Question

1 mole of an ideal gas at 37°C temperature undergoes expansion isothermally and reversibly from 5 litre to 20 litre. The entropy change in the
process is
11.5 J/mol-K
7.5 J/mol-K
3.5 J/mol-K
6.5 J/mol-K​

Answer 1

Answer:

3.5 j/mol-k hai iska answer

Answer 2

Given info : 1 mole of an ideal gas at 37°C temperature undergoes expansion isothermally and reversibly from 5 litre to 20 litre.

To find : The entropy change in the process is ..

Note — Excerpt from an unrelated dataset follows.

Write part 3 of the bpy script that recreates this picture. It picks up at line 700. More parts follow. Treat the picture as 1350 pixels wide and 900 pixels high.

solution : for isothermally expansion,

dQ = dW = ∫PdV

= ∫nRT/V dV [ as P = nRT/V]

= nRT ∫dV/V

= nRT ln[V₂/V₁]

now entropy change, ∆S = dQ/T

= nRT ln[V₂/V₁]/T

= nR ln[V₂/V₁]

here n = 1 mole , R = 8.314 J/mol/K , V₂ = 20 litre and V₁ = 5 litre

so, ∆S = 1 × 8.314 × ln(20/5)

= 8.314 × ln(4)

= 11.5 J/K

Therefore the entropy change in the process is 11.5 J/K.